A term current in art criticism since World War 2, referring to pictures which treat real life subjects in a way that challenges the values of bourgeois society. Courbet's Stonebreakers (1849) may have been the first great social realist picture. In the 20th-c the term was applied to the US Ashcan School, and in Europe to Italian artist Renato Guttoso (191287).
Social Realism, also known as Socio-Realism, is an artistic movement, expressed in the visual and other realist arts, which depicts working class activities as heroic.
Many artists who subscribed to Social Realism were painters with socialist (but not necessarily Marxist) political views. The movement therefore has some commonalities with the Socialist Realism used in the Soviet Union and the Eastern Bloc, but the two are not identical - Social Realism is not an official art, and allows space for subjectivity. In certain contexts, Socialist Realism has been described as a specific branch of Social Realism.
Social Realism has been summarized as follows:
Social Realism developed as a reaction against idealism and the exaggerated ego encouraged by Romanticism. With a new sense of social consciousness, the Social Realists pledged to “fight the beautiful art”, any style which appealed to the eye or emotions.

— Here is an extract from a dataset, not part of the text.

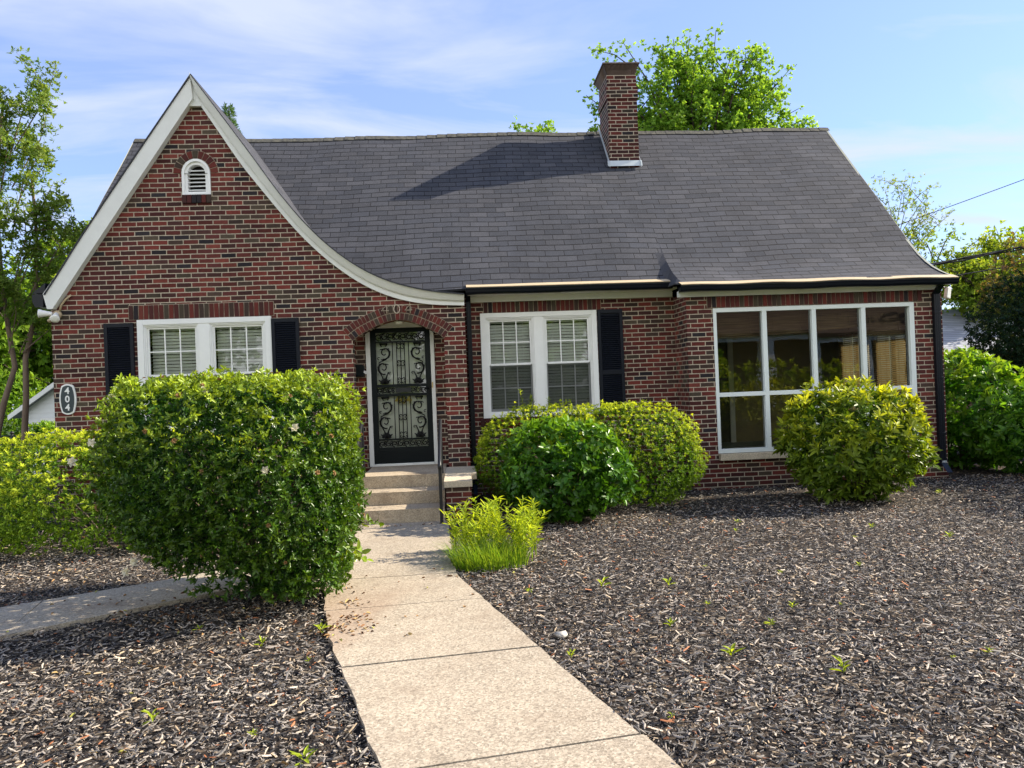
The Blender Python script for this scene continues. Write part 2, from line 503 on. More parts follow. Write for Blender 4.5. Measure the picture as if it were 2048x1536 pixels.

The public was outraged by Social Realism, in part, because they didn't know how to look at it or what to do with it (George Shi, University of Fine Arts, Valencia).
Social realism in France and the Soviet Union
Realism, a style of painting that depicts the actuality of what the eyes can see, was a very popular art form in France around the mid to late 1800’s.
From that important trend of Realism in France, came the development of Social Realism, which was to dominate Soviet culture and artistic expression for over 60 years. Social Realism, representing socialist ideologies, was an art movement that represented social and political contemporary life in the 1930’s, from a left-wing standpoint. Social Realism was critical of the social environment that caused the conditions pictured, and denounced the “evil” Tsarist period. Ilya Repin, a famous Social Realist said that his art work was aimed “To criticise all the monstrosities of our vile society” of the Tsarist period. The Ideology behind Social Realism by depicting the heroism of the working class was to promote and spark revolutionary actions and to spread the image of optimism and the importance of productiveness. The Unions Newspaper, the literary Gazette, described Social Realism as “the representation of the proletarian revolution”. During Stalin’s rein it was most important to use socialist Realism as a form of propaganda in posters, as it kept people optimistic and encourage greater productive effort, a necessity in his aim of developing Russia into an industrialised nation. After the revolution of 1917 leaders of the newly formed communist party were encouraging experimentation of different art types, in search of one that would be recognised as the official soviet state art; This organisation endorsed the newly elected ideology of social realism. At first the public were outraged by the introduction of social Realism because people didn’t know how to look at the art or what to think about it. Any literary piece or painting that didn’t endorse the ideology of social realism was censored and/or banned. restricting people from expressing alternative geopolitical ideologies that differed to those represented in Socialist Realism. The decline of Social Realism came with fall of the Soviet Union in 1991.
Social realism elsewhere
The American painters Ben Shahn, Leon Bibel, the Australian painter Noel Counihan, the Mexican painters José Clemente Orozco, Diego Rivera and David Alfaro Siqueiros, the Brazilian painter Cândido Portinari, the Italian painter Renato Guttuso and the Portuguese painter Júlio Pomar are all examples of Social Realists.
Social Realism in cinema is exemplified by Italian directors Roberto Rossellini, Luchino Visconti, Pier Paolo Pasolini, and Ermanno Olmi;
Dorothy Hewett, an Australian poet and playwright, and Carl Sandburg, an American poet and novelist can both be considered examples of a Social Realist author.